There is one issue with this:
"React Hook useEffect has a missing dependency: 'isOpen'. Either include it or remove the dependency array react-hooks/exhaustive-deps"
So how to remove this issue that esLint is complaining and we do not want to put isOpen in this since it will cause bug.
in case we add isOpen into the array like this:
useEffect(() => {
if (parentIsOpen !== isOpen) {
setIsOpen(parentIsOpen);
}
}, [parentIsOpen, isOpen]);
We will have then a situation where we will click on the internal button in accordion and update the internal state then useEffect will run and see that parent has a different state than the child and will immediately set the old state.

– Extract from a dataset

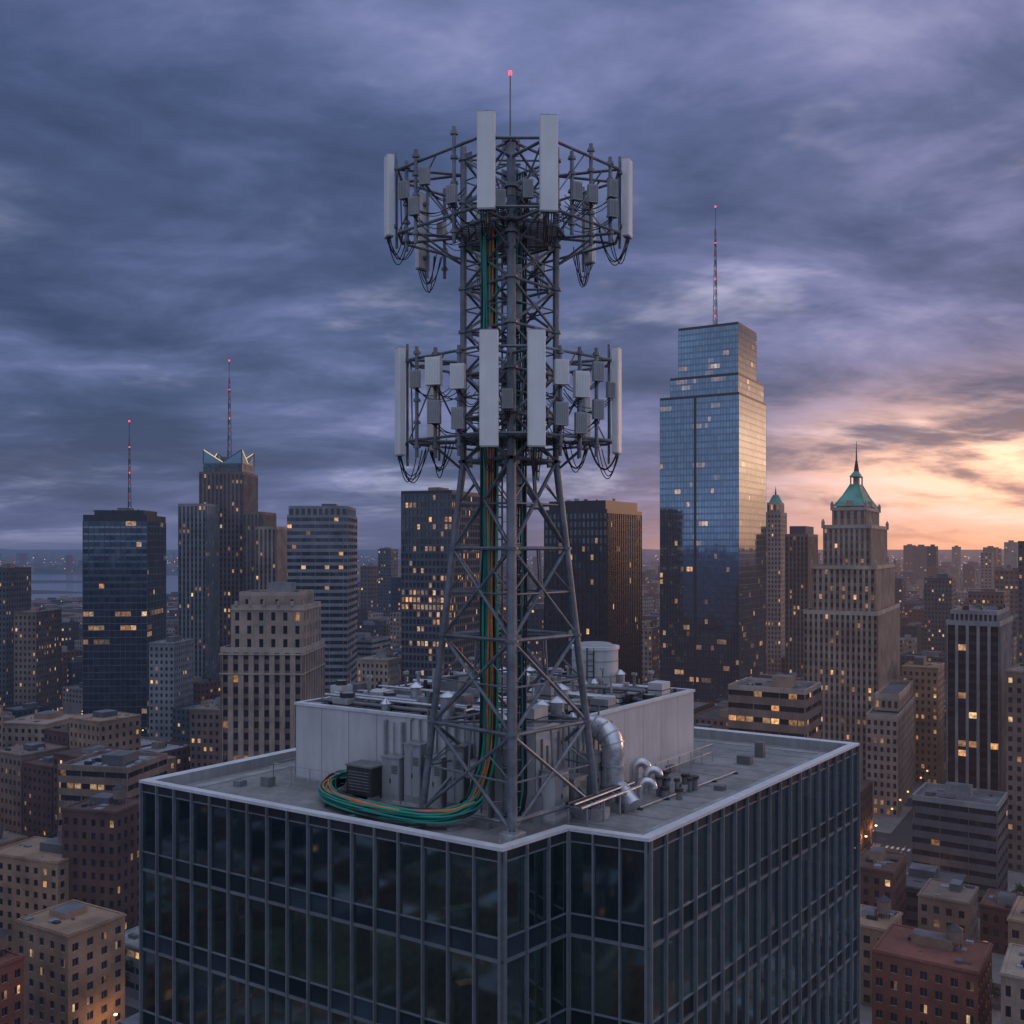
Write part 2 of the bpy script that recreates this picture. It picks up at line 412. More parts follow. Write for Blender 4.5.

So basically you have a loop where the accordion will never be open then.
The question is what is the best way to update the child state based on the parent state?
Please do not suggest to put all-state in parent and pass props without child state. this will not work since both Accordions in this example have to have their own state and be able to open and close in an independent way, but yet if parent says close or open it should listen to that.
Thank you!
Actually I would say this is way to do it
const Accordion = ({ isOpen: parentIsOpen = false }) => {
const [isOpen, setIsOpen] = useState(parentIsOpen);
const handleSetIsOpen = () => setIsOpen(!isOpen);
useEffect(() => {
setIsOpen(parentIsOpen);
}, [parentIsOpen]);
return (
<div>
I'm open: {isOpen}
<button onClick={handleSetIsOpen}>toggle isOpen child</button>
</div>
);
};
const MasterComponent = () => {
const [isOpen, setIsOpen] = useState(false);
const handleSetIsOpen = () => setIsOpen(!isOpen);
return (
<div>
<button onClick={handleSetIsOpen}>toggle isOpen parent</button>
<Accordion isOpen={isOpen} />
<Accordion isOpen={isOpen} />
</div>
);
};
So just remove state check in a child component, let him update the state but since is updated with the same value it will not rerender or do some expensive behavior.
Tested it today and with a check, if states are different or without is the same, react takes care to not trigger rerender if the state that is updated is the same as before.
What you’re saying not to suggest is in fact the solution I would offer… You’ll need state to control isOpen for the parent component. Also, you should have separate methods in the parent that control state for each accordion, passed along to each accordion in props…
Not sure why you want separate state for the child components. I believe something like this would suffice.
const MasterComponent = () => {
const [isOpen, setIsOpen] = useState(false);
const [isOpen1, setIsOpen1] = useState(false);
const [isOpen2, setIsOpen2] = useState(false);
const handleParentClose = () => {
setIsOpen(false);
setIsOpen1(false);
setIsOpen2(false);
}
return (
<div>
<button onClick={handleParentClose}>toggle isOpen parent</button>
<Accordion isOpen={isOpen1} setIsOpen={setIsOpen1} />
<Accordion isOpen={isOpen2} setIsOpen={setIsOpen2} />
</div>
);
};
const Accordion = props => {
return (
<div>
I'm open: {props.isOpen}
<button onClick={props.setIsOpen}>toggle isOpen child</button>
</div>
);
}
This doesn't include code for actual visibility toggle, but the state is there, including state that closes accordions on parent close.